The Board Meetings strategy doesn’t successfully connect you with your kids by accident. Like every successful process, it’s driven by a series of proven principles—fundamentals that are true, regardless of family or situation.

This isn’t new—you apply principles in your life every day, often without realizing it. If you're committed to health, for example, you eat well and exercise because those are proven principles for health and fitness. Follow them, and you get great outcomes.

Similarly, the Board Meetings strategy is based on a few well-proven fundamentals that ensure, as long as you follow the three steps, that you’ll get the same great outcome every time—in this case, a better and more lasting connection between you and your children.

 

PRINCIPLE #1: SCHEDULING

There’s a reason that we allow calendars to run our professional lives. Without them, important things get missed, forgotten, or bumped to that neverland of “someday.” And we all know when someday comes.

Effective professionals know that the calendar is their secret weapon because that which we schedule gets done.

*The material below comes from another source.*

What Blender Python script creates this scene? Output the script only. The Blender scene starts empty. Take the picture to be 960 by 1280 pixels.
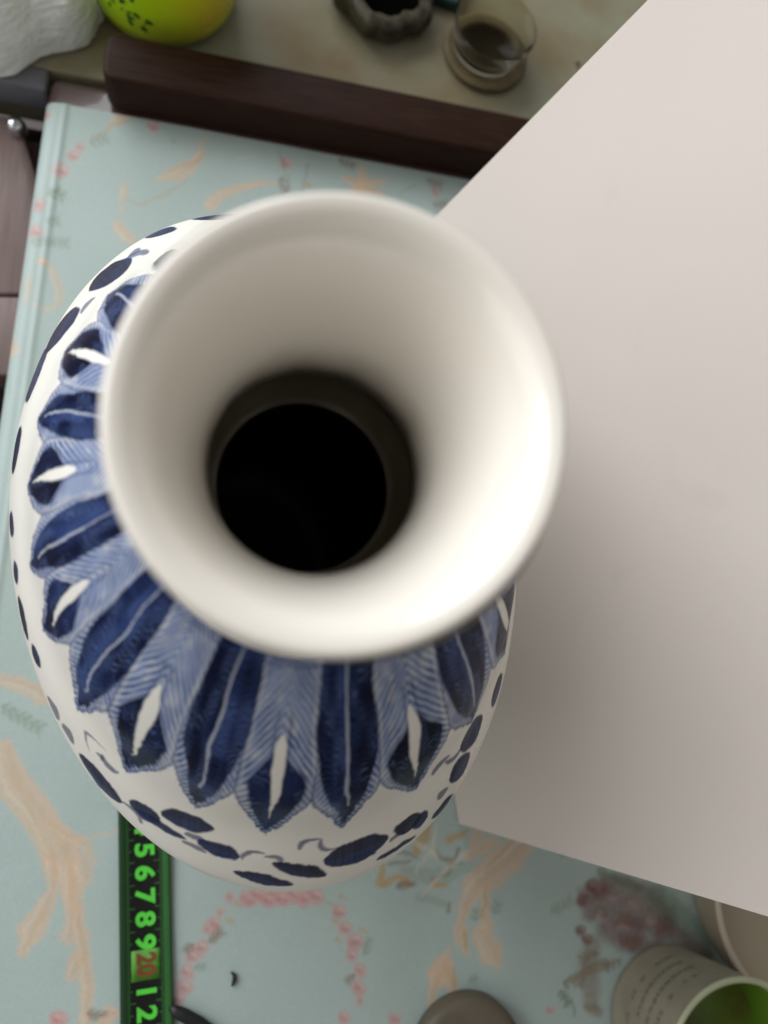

It’s that simple. It may seem silly to schedule a meeting with your child, but I challenge you to reconsider that. Could you imagine not scheduling appointments with the top clients in your business? Or not writing down and blocking off a scheduled meeting with your boss?

Absolutely not. Now, it's time to give our children the same respect.

Once a Board Meeting is scheduled with your son or daughter, then a big part of the job is already done. You’ll be shocked to discover how effective this simple principle is in overcoming obstacles to quality time together.

There should never be a 90-day period when a Board Meeting isn't scheduled. At the end of each meeting, we recommend reviewing the following three months of your calendar and finding a four-hour block for the next. This ensures you build momentum from one Board Meeting to another.

If you don't schedule Board Meetings, they won't happen. Period. In fact, talking about a Board Meeting and then not doing it is even worse for relationships.